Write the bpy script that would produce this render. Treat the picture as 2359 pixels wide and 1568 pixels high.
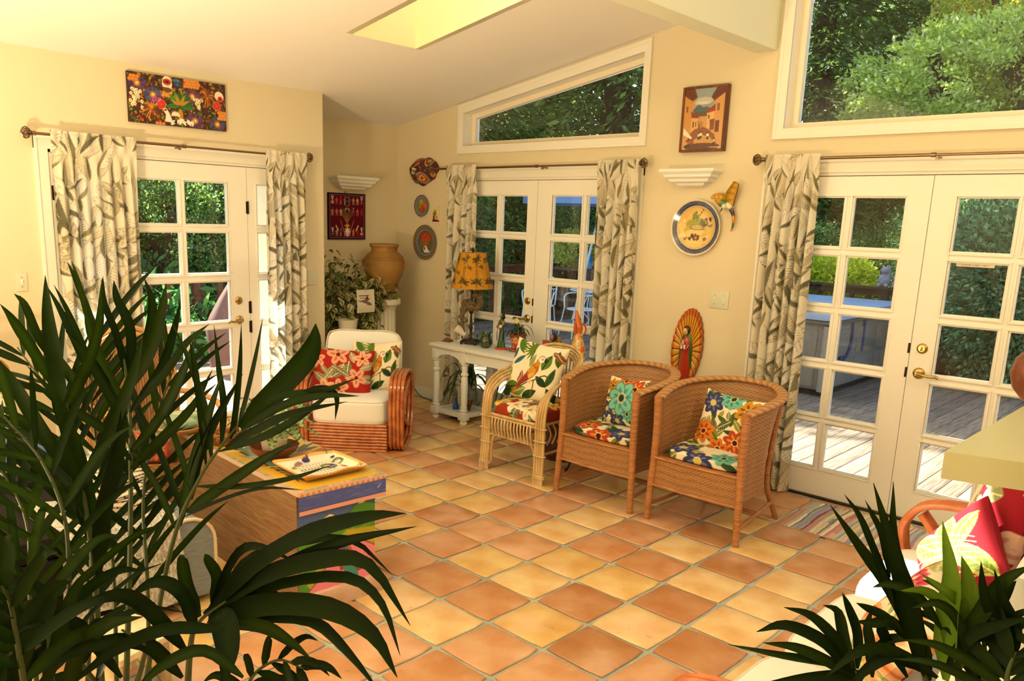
import bpy, bmesh, math, random
import numpy as np
from mathutils import Vector, Matrix, Euler
PI = math.pi
random.seed(7); rng = np.random.default_rng(11)
for o in list(bpy.data.objects): bpy.data.objects.remove(o)
scene = bpy.context.scene
COL = scene.collection

# ------------------------------------------------------------------ camera
F_PX, YAW, PIT, ROL = 1861.62, .7637, -.2102, .0313
CAM = Vector((5.282, -5.1924, 1.7216)); PX0, PY0 = 1179.5 - 66.775, 784 + 117.48
FW = Vector((-math.sin(YAW)*math.cos(PIT), math.cos(YAW)*math.cos(PIT), math.sin(PIT)))
RT0 = Vector((math.cos(YAW), math.sin(YAW), 0)); UP0 = RT0.cross(FW)
RT = RT0*math.cos(ROL) + UP0*math.sin(ROL); UP = -RT0*math.sin(ROL) + UP0*math.cos(ROL)
cd = bpy.data.cameras.new('camera'); cam = bpy.data.objects.new('camera', cd); COL.objects.link(cam)
m = Matrix((RT, UP, -FW)).transposed().to_4x4(); m.translation = CAM; cam.matrix_world = m
cd.sensor_fit = 'HORIZONTAL'; cd.sensor_width = 36; cd.lens = 36*F_PX/2359
cd.shift_x = 66.775/2359; cd.shift_y = 117.48/2359; cd.clip_start = .05; cd.clip_end = 300
scene.camera = cam

# ------------------------------------------------------------------ light
SUN_DIR = Vector((1, -.15, -1.0)).normalized()
w = bpy.data.worlds.new('world'); scene.world = w; w.use_nodes = True
nt = w.node_tree; bg = nt.nodes['Background']
sky = nt.nodes.new('ShaderNodeTexSky'); sky.sky_type = 'NISHITA'; sky.sun_disc = False
sky.sun_elevation = math.asin(-SUN_DIR.z); sky.sun_rotation = math.atan2(-SUN_DIR.x, -SUN_DIR.y)
sky.air_density = 1.0; sky.dust_density = 1.5; sky.ozone_density = 1.0
nt.links.new(sky.outputs[0], bg.inputs[0]); bg.inputs[1].default_value = .42
def light(name, kind, loc, energy, color, size=None, sizey=None, direction=None, **k):
    d = bpy.data.lights.new(name, kind); d.energy = energy; d.color = color
    if kind == 'AREA':
        d.shape = 'RECTANGLE'; d.size = size; d.size_y = sizey or size
    elif kind == 'SUN': d.angle = math.radians(.6)
    else: d.shadow_soft_size = size or .05
    o = bpy.data.objects.new(name, d); COL.objects.link(o); o.location = loc
    if direction is not None: o.rotation_euler = Vector(direction).to_track_quat('-Z', 'Y').to_euler()
    return o
light('sun', 'SUN', (-10, 5, 12), 28, (1, .93, .80), direction=SUN_DIR)
WARM = (1.0, .78, .46)
# unseen ceiling lights above and behind the viewer, plus two added uplights for fill
light('ceiling_light', 'AREA', (6.6, -2.2, 3.9), 46, WARM, .7, .7, (-.45, .15, -1))
light('ceiling_light', 'AREA', (3.9, -5.2, 3.9), 13, WARM, .9, .9, (-.15, .5, -1))
light('ceiling_light', 'AREA', (1.2, -5.6, 2.75), 9, WARM, .6, .6, (0, .5, -1))
light('fill_uplight', 'AREA', (2.2, -5.5, .6), 235, (1.0, .75, .42), .35, .35, (0, 0, 1))
light('fill_uplight', 'AREA', (4.3, -6.4, .9), 165, (1.0, .75, .42), .35, .35, (0, 0, 1))
scene.view_settings.view_transform = 'Standard'; scene.view_settings.look = 'None'
scene.view_settings.exposure = 0.0; scene.view_settings.gamma = 1; scene.view_settings.use_curve_mapping = False

# ------------------------------------------------------------------ helpers
def ray(px, py): return FW + RT*((px-PX0)/F_PX) - UP*((py-PY0)/F_PX)
def at(px, py, d): return CAM + ray(px, py)*d
def on_z(px, py, z): r = ray(px, py); return CAM + r*((z-CAM.z)/r.z)
def on_y(px, py, y): r = ray(px, py); return CAM + r*((y-CAM.y)/r.y)
def on_x(px, py, x): r = ray(px, py); return CAM + r*((x-CAM.x)/r.x)
def lin(c):
    if isinstance(c, str): c = tuple(int(c[i:i+2], 16)/255 for i in (0, 2, 4))
    return tuple(x/12.92 if x <= .04045 else ((x+.055)/1.055)**2.4 for x in c)
MATS = {}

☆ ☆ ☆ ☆

### Goal
Write out the whole listing again, exactly, with no pictures.

### Response to the exercise
Write the bpy script that would produce this render. Treat the picture as 2359 pixels wide and 1568 pixels high.
import bpy, bmesh, math, random
import numpy as np
from mathutils import Vector, Matrix, Euler
PI = math.pi
random.seed(7); rng = np.random.default_rng(11)
for o in list(bpy.data.objects): bpy.data.objects.remove(o)
scene = bpy.context.scene
COL = scene.collection

# ------------------------------------------------------------------ camera
F_PX, YAW, PIT, ROL = 1861.62, .7637, -.2102, .0313
CAM = Vector((5.282, -5.1924, 1.7216)); PX0, PY0 = 1179.5 - 66.775, 784 + 117.48
FW = Vector((-math.sin(YAW)*math.cos(PIT), math.cos(YAW)*math.cos(PIT), math.sin(PIT)))
RT0 = Vector((math.cos(YAW), math.sin(YAW), 0)); UP0 = RT0.cross(FW)
RT = RT0*math.cos(ROL) + UP0*math.sin(ROL); UP = -RT0*math.sin(ROL) + UP0*math.cos(ROL)
cd = bpy.data.cameras.new('camera'); cam = bpy.data.objects.new('camera', cd); COL.objects.link(cam)
m = Matrix((RT, UP, -FW)).transposed().to_4x4(); m.translation = CAM; cam.matrix_world = m
cd.sensor_fit = 'HORIZONTAL'; cd.sensor_width = 36; cd.lens = 36*F_PX/2359
cd.shift_x = 66.775/2359; cd.shift_y = 117.48/2359; cd.clip_start = .05; cd.clip_end = 300
scene.camera = cam

# ------------------------------------------------------------------ light
SUN_DIR = Vector((1, -.15, -1.0)).normalized()
w = bpy.data.worlds.new('world'); scene.world = w; w.use_nodes = True
nt = w.node_tree; bg = nt.nodes['Background']
sky = nt.nodes.new('ShaderNodeTexSky'); sky.sky_type = 'NISHITA'; sky.sun_disc = False
sky.sun_elevation = math.asin(-SUN_DIR.z); sky.sun_rotation = math.atan2(-SUN_DIR.x, -SUN_DIR.y)
sky.air_density = 1.0; sky.dust_density = 1.5; sky.ozone_density = 1.0
nt.links.new(sky.outputs[0], bg.inputs[0]); bg.inputs[1].default_value = .42
def light(name, kind, loc, energy, color, size=None, sizey=None, direction=None, **k):
    d = bpy.data.lights.new(name, kind); d.energy = energy; d.color = color
    if kind == 'AREA':
        d.shape = 'RECTANGLE'; d.size = size; d.size_y = sizey or size
    elif kind == 'SUN': d.angle = math.radians(.6)
    else: d.shadow_soft_size = size or .05
    o = bpy.data.objects.new(name, d); COL.objects.link(o); o.location = loc
    if direction is not None: o.rotation_euler = Vector(direction).to_track_quat('-Z', 'Y').to_euler()
    return o
light('sun', 'SUN', (-10, 5, 12), 28, (1, .93, .80), direction=SUN_DIR)
WARM = (1.0, .78, .46)
# unseen ceiling lights above and behind the viewer, plus two added uplights for fill
light('ceiling_light', 'AREA', (6.6, -2.2, 3.9), 46, WARM, .7, .7, (-.45, .15, -1))
light('ceiling_light', 'AREA', (3.9, -5.2, 3.9), 13, WARM, .9, .9, (-.15, .5, -1))
light('ceiling_light', 'AREA', (1.2, -5.6, 2.75), 9, WARM, .6, .6, (0, .5, -1))
light('fill_uplight', 'AREA', (2.2, -5.5, .6), 235, (1.0, .75, .42), .35, .35, (0, 0, 1))
light('fill_uplight', 'AREA', (4.3, -6.4, .9), 165, (1.0, .75, .42), .35, .35, (0, 0, 1))
scene.view_settings.view_transform = 'Standard'; scene.view_settings.look = 'None'
scene.view_settings.exposure = 0.0; scene.view_settings.gamma = 1; scene.view_settings.use_curve_mapping = False

# ------------------------------------------------------------------ helpers
def ray(px, py): return FW + RT*((px-PX0)/F_PX) - UP*((py-PY0)/F_PX)
def at(px, py, d): return CAM + ray(px, py)*d
def on_z(px, py, z): r = ray(px, py); return CAM + r*((z-CAM.z)/r.z)
def on_y(px, py, y): r = ray(px, py); return CAM + r*((y-CAM.y)/r.y)
def on_x(px, py, x): r = ray(px, py); return CAM + r*((x-CAM.x)/r.x)
def lin(c):
    if isinstance(c, str): c = tuple(int(c[i:i+2], 16)/255 for i in (0, 2, 4))
    return tuple(x/12.92 if x <= .04045 else ((x+.055)/1.055)**2.4 for x in c)
MATS = {}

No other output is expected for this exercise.